Il settore dell’automotive sembra inscalfibile. Anche eventi come Cop21, che avrebbero potuto avere enormi impatti sull’auto, finiscono per essere come un po’ di solletico e niente di più. Nelle prime versioni dell’accordo raggiunto a Parigi si parlava di decarbonizzazione, con la quale si intendeva il totale abbandono di carburanti fossili. Nel testo finale questo concetto è stato sostituito da più generali obiettivi di “bilancio tra emissioni antropogeniche e rimozione di queste da parte dei cosiddetti sink biosferici nella seconda metà del secolo”. Che significa?

Semplicemente che si può continuare ad usare questo tipo di carburanti. Mi viene in mente la commedia di Shakespeare: “Molto rumore per nulla”! In realtà mi viene in mente anche un’altra cosa: i nuovi test per le emissioni delle auto. Dopo lo scandalo Volkswagen sembrava che i nuovi test dovessero essere molto rigorosi e invece il nuovo pacchetto approvato non solo è all’acqua di rose ma, soprattutto, avrà tempistiche da pachiderma.

I nuovi test su strada saranno vincolanti a partire dal settembre 2017, mentre per le nuove auto saranno vincolanti dal 2019 (e non dal 2018, come proposto da Bruxelles). Per non parlare del fatto che le società dovranno ridurre la soglia eccedente il 50% entro gennaio 2021 per i nuovi veicoli. Insomma, c’è tutto il tempo prima di fasciarsi la testa, anche se alcuni analisti già cominciano a dipingere scenari a tinte fosche per il settore, nel medio-lungo termine, paragonandolo al settore finanziario. Vediamone alcuni, fra quelli che ho sentito in giro.

Se nel breve termine nulla sembra intaccare l’auto, ci sono effettivamente tre grossi rischi (per i costruttori)):

  • Le pressioni regolatorie (che prima o poi si faranno più stringenti)
  • Le nuove forme di mobilità che allontaneranno sempre più i consumatori dall’acquisto di auto per andare verso la “condivisione” della stessa (carsharing o format tipo Uber)
  • Nuovi competitor come Google, Apple, Faraday

Il primo effetto di queste pressioni sarà l’aumento dei costi di R&D (Ricerca e Sviluppo) e, successivamente, l’aumento dei costi per adeguare il sistema produttivo, con la creazione di nuove piattaforme che dovranno sostituire le attuali (già molto costose, con impatti sui bilanci per i prossimi anni).

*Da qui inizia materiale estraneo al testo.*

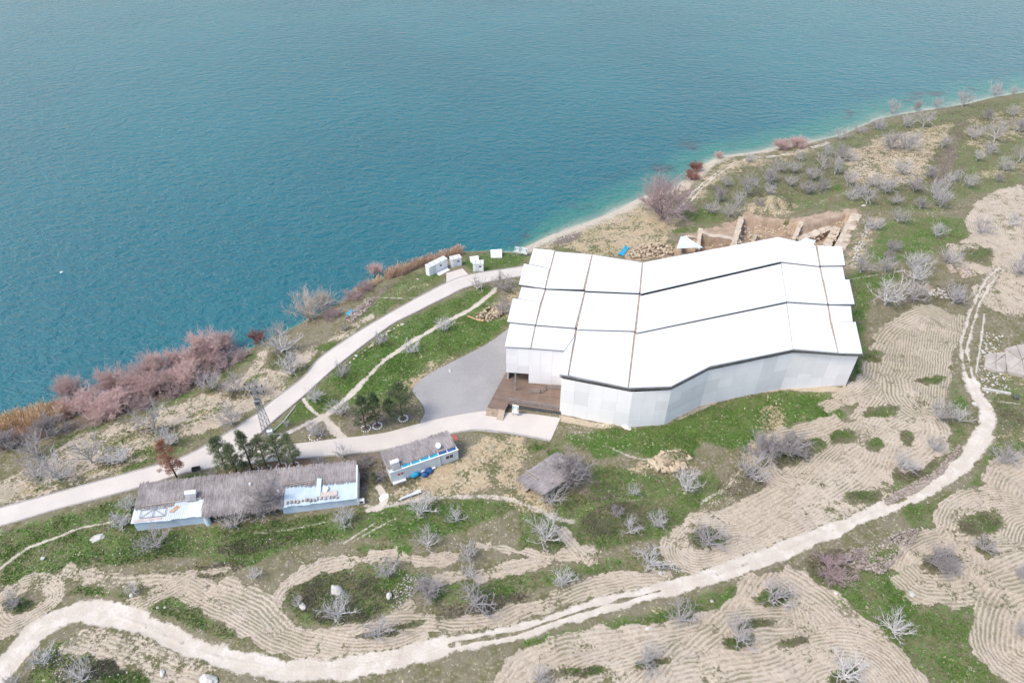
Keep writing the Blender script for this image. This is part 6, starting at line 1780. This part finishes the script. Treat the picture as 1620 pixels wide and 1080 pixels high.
rubble('loose_stones', 'loose stones scattered at the right inside of the ploughed loop', [(620, 935), (645, 905), (665, 918), (650, 955), (620, 965)], 160, .06, .16, M_stone, 4)
rubble('loose_stones', 'loose stones along the field edge left of the long ploughed loop', [(1010, 895), (1060, 885), (1100, 900), (1040, 912)], 120, .06, .16, M_stone, 5)
rubble('loose_stones', 'loose stones on the slope beside the wrapped ploughed band', [(1215, 625), (1240, 630), (1235, 680), (1195, 735), (1165, 770), (1110, 815), (1105, 808), (1170, 740)], 260, .06, .17, M_ochre, 6)
rubble('rock_outcrop', 'brown broken rock outcrop on the green slope below the shelter', [(1022, 740), (1040, 722), (1072, 712), (1088, 722), (1085, 742), (1050, 748)], 150, .2, .75, M_ochre, 7, .5)
rubble('shore_rocks', 'dark broken rocks on the shore bank below the cabins', [(545, 505), (575, 478), (585, 470), (592, 475), (580, 492), (555, 512)], 150, .15, .45, M_rubble, 8)
rubble('dug_stones', 'jumbled brown stones of the small dig left of the shelter', [(752, 502), (772, 485), (796, 478), (800, 495), (772, 510)], 160, .15, .4, M_ochre, 9)
rubble('rubble_strip', 'pale rubble strip above the striped field', [(1442, 452), (1465, 450), (1525, 470), (1500, 475), (1460, 464)], 160, .12, .35, M_stone, 10)
rubble('loose_stones', 'loose stones on the ruined ground right of the track', [(1552, 520), (1590, 530), (1575, 560), (1600, 620), (1555, 628), (1548, 580)], 160, .10, .3, M_stone, 11)
rubble('loose_stones', 'white stones scattered along the foot of the excavation rim', [(1345, 425), (1352, 395), (1372, 350), (1378, 355), (1362, 400), (1352, 428)], 140, .1, .35, M_stone, 12)
rubble('beach_stones', 'pale pebbles and stones along the beach behind the shelter', [(835, 393), (870, 376), (930, 356), (985, 333), (1010, 325), (1075, 300), (1085, 305), (1000, 345), (930, 368), (880, 388), (850, 398)], 420, .05, .22, M_stone, 13)
rubble('loose_stones', 'small pale stones scattered on the green slope below the shed', [(0, 880), (180, 850), (420, 845), (640, 850), (760, 850), (700, 890), (420, 900), (200, 900), (0, 920)], 240, .05, .12, M_stone, 14)
# the row of cut stones along the paved road: single stones
row = catmull(PA([(540, 590), (556, 571), (575, 556), (598, 540), (615, 525), (640, 512)]), step=.25)
rw_r = random.Random(3)
i = 0; cnt = 0
while i < len(row):
    x, y = row[i]; s = rw_r.uniform(.18, .42)
    x += rw_r.uniform(-.2, .2); y += rw_r.uniform(-.2, .2)
    tag(MB().rock((x, y, H0(x, y) + s * .3), (s, s * .7, s * .6), 100 + i, 1).build('kerb_stone', M_stone if rw_r.random() < .5 else M_ochre), ORD[cnt] + ' stone from the pylon end in the roadside stone row', 'stone', 'stones in the roadside row'); cnt += 1
    i += rw_r.choice((2, 2, 3, 4))
# rings of white stones around trees
for cx, cy, lb in [(402, 744, 'white stone ring left of the reddish pine litter'), (421.5, 742, 'white stone ring under the pylon cabinet pine'), (445.5, 738, 'white stone ring around the fourth pine'), (465.5, 737, 'white stone ring around the rightmost pine'),
                   (433, 749, 'white stone ring touching the thatch edge, right one'), (414, 750.5, 'white stone ring touching the thatch edge, left one'), (506, 740, 'white stone ring in the dark brushwood'), (499, 690, 'white stone ring around the bare tree at the junction'),
                   (579, 678, 'white stone ring at the leftmost dark pine'), (597, 674, 'white stone ring at the middle dark pine'), (638, 662, 'white stone ring at the broad dark pine'), (358, 752, 'stone ring at the leftmost pine')]:
    q = P(cx, cy); t = thing('stone_ring', lb, 'stone ring', q, 'white stone rings')
    R_ = .72 if cx != 499 else .95; n = 13; rs = random.Random(int(cx))
    for k in range(n):
        a = 2 * math.pi * k / n; x = q.x + R_ * math.cos(a); y = q.y + R_ * math.sin(a)
        MB().rock((x, y, H0(x, y) + .06), (.19, .13, .13), int(cx) * 20 + k, 1).build('stone', M_white if cx != 358 else M_ochre, t)

# ------------------------------------------------------------------ excavation walls, sheets and blocks
M_mud = simple('mudbrick_earth', (.44, .335, .25), (.31, .23, .17), .8, .95, bump=.7)
M_cap = simple('pale_earth_capping', (.52, .43, .335), (.42, .345, .27), .8, .95, bump=.3)
def mud_wall(label, a_px, b_px, th, top, depth, seed):
    a, b = P(*a_px), P(*b_px); F = Frame(a, b, min(a.z, b.z)); r = random.Random(seed)
    t = thing('mudbrick_wall', label, 'wall', F.p(F.L / 2, 0, -depth), 'excavated walls')
    n = max(2, round(F.L / 1.1))
    us = [F.L * k / n for k in range(n + 1)]; hs_ = [top + r.uniform(-.3, .15) for _ in us]; vo = [r.uniform(-.15, .15) for _ in us]
    m = MB(); mc = MB()
    for k in range(n):
        u0, u1 = us[k], us[k + 1]
        m.hexa([F.p(u0, -th / 2 + vo[k], -depth), F.p(u1, -th / 2 + vo[k + 1], -depth), F.p(u1, th / 2, -depth), F.p(u0, th / 2, -depth), F.p(u0, -th / 2 + vo[k] + .1, hs_[k]), F.p(u1, -th / 2 + vo[k + 1] + .1, hs_[k + 1]), F.p(u1, th / 2, hs_[k + 1]), F.p(u0, th / 2, hs_[k])])
        mc.slab([F.p(u0, -th / 2 + vo[k] + .05, hs_[k] + .08), F.p(u1, -th / 2 + vo[k + 1] + .05, hs_[k + 1] + .08), F.p(u1, th / 2 + .05, hs_[k + 1] + .08), F.p(u0, th / 2 + .05, hs_[k] + .08)], .1)
    m.build('wall_body', M_mud, t); mc.build('capping', M_cap, t)
mud_wall('short brown mudbrick wall at the left of the excavation', (1081, 376), (1105, 378), .7, .4, 3.0, 1)
mud_wall('long brown mudbrick wall in the middle of the excavation', (1106, 370), (1160, 380), 1.3, .5, 3.2, 2)
mud_wall('cross wall running to the lake side of the excavation', (1160, 392), (1173, 346), 1.2, .5, 3.2, 3)
mud_wall('low inner wall in the deep excavated room', (1184, 394), (1200, 362), .9, -1.2, 3.2, 4)
mud_wall('low wall in the right excavated room', (1256, 379), (1268, 352), .9, .1, 3.0, 5)
mud_wall('straight earth baulk at the right of the excavation', (1300, 402), (1326, 358), 1.8, -.2, 2.6, 6)
mud_wall('outer earth baulk along the right rim of the excavation', (1322, 404), (1356, 338), 2.2, .15, 2.6, 7)
mud_wall('curved earth bench crossing the right excavated room', (1262, 374), (1318, 354), 1.8, -.7, 2.6, 8)
mud_wall('short wall joining the left excavated rooms', (1104, 396), (1108, 364), .9, .5, 3.0, 9)
rubble('trench_rubble', 'tan earth lumps and stones lying in the excavation trenches', [(1090, 392), (1160, 384), (1180, 356), (1255, 356), (1250, 376), (1290, 372), (1320, 352), (1345, 345), (1320, 390), (1250, 380), (1150, 400)], 260, .12, .4, M_ochre, 16)
rubble('dug_stones', 'brown rubble heap beside the blue sheet behind the shelter', [(992, 404), (1005, 390), (1030, 386), (1062, 390), (1066, 402), (1040, 410), (1000, 410)], 220, .2, .5, M_ochre, 15, .3)
M_canvas = simple('grey_blue_canvas', (.60, .65, .72), (.52, .57, .64), 1.0, .6)
def draped(name, label, pts_px, heights, mat, cat, nsub=6):
    w = [P(*p) for p in pts_px]; w = [Vector((p.x, p.y, p.z + h)) for p, h in zip(w, heights)]
    vs, fs = [], []
    for j in range(nsub + 1):
        for i_ in range(nsub + 1):
            u, v = i_ / nsub, j / nsub
            p = (w[0] * (1 - u) + w[1] * u) * (1 - v) + (w[3] * (1 - u) + w[2] * u) * v
            p.z += .06 * math.sin(9 * u + 4 * v) + .05 * math.sin(13 * v - 5 * u)
            vs.append(p)
    nv = len(vs); vs += [p - Vector((0, 0, .03)) for p in vs]
    for j in range(nsub):
        for i_ in range(nsub):
            a = j * (nsub + 1) + i_; q = (a, a + 1, a + nsub + 2, a + nsub + 1); fs.append(q); fs.append(tuple(nv + k for k in q[::-1]))
    m = MB(); m.add(vs, fs); return tag(m.build(name, mat, None, True), label, cat)
draped('blue_sheet', 'bright blue plastic sheet lying behind the shelter', [(977, 404), (990, 390), (995, 393), (986, 406)], (.25, .4, .3, .2), M_blue, 'plastic sheet')
draped('canvas_cover', 'grey blue canvas cover stretched behind the shelter roof', [(1068, 406), (1074, 390), (1082, 390), (1110, 404)], (2.0, 2.6, 2.6, 2.0), M_canvas, 'canvas cover')
draped('canvas_cover', 'small blue grey cover in the excavation near the roof ridge', [(1258, 384), (1275, 378), (1290, 382), (1285, 392)], (.1, .3, .3, .1), M_canvas, 'canvas cover')
draped('turquoise_rag', 'turquoise plastic rag on the grass at the shore', [(546, 497), (556, 490), (561, 494), (551, 500)], (.12, .2, .2, .1), M_blue, 'rag')
draped('grey_rag', 'dark grey rag beside the turquoise one at the shore', [(559, 491), (566, 487), (569, 490), (562, 494)], (.12, .2, .2, .1), M_steel, 'rag')
tag(draped('white_gate', 'thin rusted sheet at the dig left of the shelter', [(740, 500), (765, 508), (764, 510), (739, 502)], (.2, .2, .1, .1), M_rust, 'metal sheet'))
# flat limestone slabs at the right edge
def lime_slab(label, pts, seed, h):
    w = [P(*p) for p in pts]; t = thing('limestone_slab', label, 'rock', sum(w, Vector()) / len(w), 'bare limestone slabs')
    r = random.Random(seed); mx = max(p.z for p in w)
    # split by long cracks into a few plates
    c = sum(w, Vector()) / len(w)
    n = len(w)
    for k in range(n):
        a, b = w[k], w[(k + 1) % n]
        zc = mx + h + r.uniform(-.08, .08)
        f = .985
        tri = [c.lerp(a, f) + (b - a) * .012, c.lerp(b, f) - (b - a) * .012, c + ((a + b) / 2 - c) * .03]
        MB().slab([Vector((p.x, p.y, zc + r.uniform(-.12, .1))) for p in tri], h + 1.2).build('plate', M_lime, t)
M_lime = simple('bare_limestone', (.46, .405, .355), (.34, .30, .26), .6, .9, bump=.7)
lime_slab('cracked pale limestone slab right of the track, left of the crack', [(1557, 563), (1575, 560), (1591, 560), (1590, 590), (1575, 590), (1556, 582)], 1, .35)
lime_slab('large pale limestone slab at the right edge above a red bank', [(1587, 556), (1605, 550), (1640, 545), (1645, 600), (1618, 598), (1592, 592)], 2, .5)
a, b = P(1553, 616), P(1598, 624)
tag(MB().bar(a + Vector((0, 0, .1)), b + Vector((0, 0, .1)), .45, .5).build('low_stone_wall', M_stone), 'low broken stone wall right of the track, below the slab', 'wall')
q = P(1606, 630); tag(MB().rock((q.x, q.y, q.z + .3), (.5, .4, .5), 12, 2).build('dark_rock', M_dark), 'dark round rock at the end of the low stone wall', 'rock')
q0, q1 = P(1557, 497), P(1544, 590)
pipe_run('thin_wall_line', 'thin pale kerb line running beside the twin wheel track', [q0 + Vector((0, 0, .05)), P(1552, 540, .05), q1 + Vector((0, 0, .05))], .12, M_stone, 'kerb')
# stacked blocks on the meadow
for k, (cx, cy, nx, ny, lb) in enumerate([(1503, 427, 2, 5, 'leftmost stack of tan blocks on the meadow above the striped field'), (1520, 434, 2, 6, 'second stack of tan blocks, with a grey slab at its back'), (1528, 433, 2, 5, 'third stack of tan blocks on the meadow'), (1537, 432, 1, 5, 'rightmost narrow stack of tan blocks on the meadow')]):
    q = P(cx, cy); t = thing('block_stack', lb, 'block stack', q, 'stacks of tan blocks'); r = random.Random(k)
    for i_ in range(nx):
        for j in range(ny):
            x = q.x + (i_ - (nx - 1) / 2) * .55 + j * .10 + r.uniform(-.08, .08); y = q.y + (j - (ny - 1) / 2) * .62 + r.uniform(-.1, .1)
            MB().box((x, y, H0(x, y) + .2), (r.uniform(.34, .48), r.uniform(.3, .42), .45), r.uniform(-.3, .3)).build('block', r.choice((M_ochre, M_board, M_cap)), t)
# a white float on the lake
q = Q(97.5, 431, 0.0)
fl_ = thing('white_float', 'tiny white float drifting on the lake at the far left', 'float', q)
MB().rock((q.x, q.y, .06), (.34, .26, .2), 5, 2).build('body', M_white, fl_, True)
MB().tube((q.x, q.y, .2), (q.x + .03, q.y, .55), .03, .02, 6).build('stick', M_dark, fl_)

# ------------------------------------------------------------------ grass tufts and weeds
def tufts(name, label, attr, n, seed, hmin, hmax, mat, thr=.45, extra=None):
    r = np.random.default_rng(seed)
    w = A[attr].copy()
    if extra is not None: w = w * extra
    w *= (1 - A['track']) * (1 - np.clip(A['furrow_m'] * 1.3, 0, 1)) * (SD > 1.0) * (PY > 140) * (PY < 1110) * (PX > -60) * (PX < 1680)
    for U, L_ in ((ROAD_MAIN_U, ROAD_MAIN_L), (ROAD_BR_U, ROAD_BR_L), (COURT_U, COURT_L), (SPUR_U, SPUR_L), (GRAVEL_U, GRAVEL_L)):
        w *= 1 - poly_mask(U + L_[::-1], 1.5, False)
    depth = vy * CT - (vz2 - CAM_H) * ST
    w = np.where(w > thr, w, 0) * (.3 + vnoise(vx, vy, 2.4, seed) ** 2 * 2) 
    idx = r.choice(NVX, n, p=w / w.sum())
    k = 3
    x = np.repeat(vx[idx] + r.normal(0, .12, n), k); y = np.repeat(vy[idx] + r.normal(0, .12, n), k); z = np.repeat(vz2[idx], k) - .03
    m = n * k
    h = r.uniform(hmin, hmax, m); a = r.uniform(0, 6.28, m); ln = r.uniform(.2, .9, m)
    base = np.stack([x + r.normal(0, .06, m), y + r.normal(0, .06, m), z], 1)
    top = base + np.stack([np.cos(a) * ln * h, np.sin(a) * ln * h, h], 1)
    s = np.stack([-np.sin(a), np.cos(a), np.zeros(m)], 1) * r.uniform(.03, .075, m)[:, None]
    V = np.stack([base - s, base + s, top], 1).reshape(-1, 3)
    ob = link_mesh(name, np_mesh(name, V, np.arange(3 * m).reshape(-1, 3)), mat)
    return tag(ob, label, 'grass', kind='stuff')
M_grass = simple('fresh_grass_blades', (.062, .138, .022), (.105, .175, .045), .4, .8, island=True, spec=.15)
M_weed = simple('grey_brown_weeds', (.215, .185, .145), (.125, .115, .070), .4, .9, island=True, spec=.1)
tufts('grass_tufts', 'fresh green grass tufts over the slopes', 'green', 70000, 1, .07, .22, M_grass)
tufts('dry_weeds', 'grey brown dry weeds over the slopes', 'sage', 26000, 2, .12, .35, M_weed, .25)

A questo punto, per alcune aziende fusioni, acquisizioni e aggregazioni potrebbero essere necessarie per cercare di trovare la giusta ottimizzazione tra costi e ricavi. Qualcuno ci sta già pensando, come la Fca di Marchionne, ma è solo l’inizio del percorso. Perché lo scenario è di lunghissimo periodo.

Al momento, le uniche aziende che sembrano essere in grado di sopravvivere sono quelle già operative in tutti gli ambiti della “mobilità alternativa”, in primis Mercedes che è già presente nel car sharing (con Car2go) e anche nei taxi (con Mytaxi) oltre che nelle elettriche. Un’altra che potrebbe andare bene è Bmw, poiché è l’unica che ha una linea già interamente dedicata all’elettrico. Posto naturalmente che l’elettrico sia effettivamente il futuro. Per tutte le altre, l’impatto dei nuovi regolamenti e l’arrivo dei nuovi competitor potrebbe avere effetti dirompenti.

Certo è ancora presto per avere un quadro chiaro, probabilmente parliamo di qualcosa che accadrà nella seconda parte di questo secolo. Ma se analizziamo la velocità di propagazione delle innovazioni, magari tutto succederà molto prima del previsto.

Vi ricordate il film Highlander? Ecco, magari ne rimarrà soltanto uno…l’importante è capire chi sarà!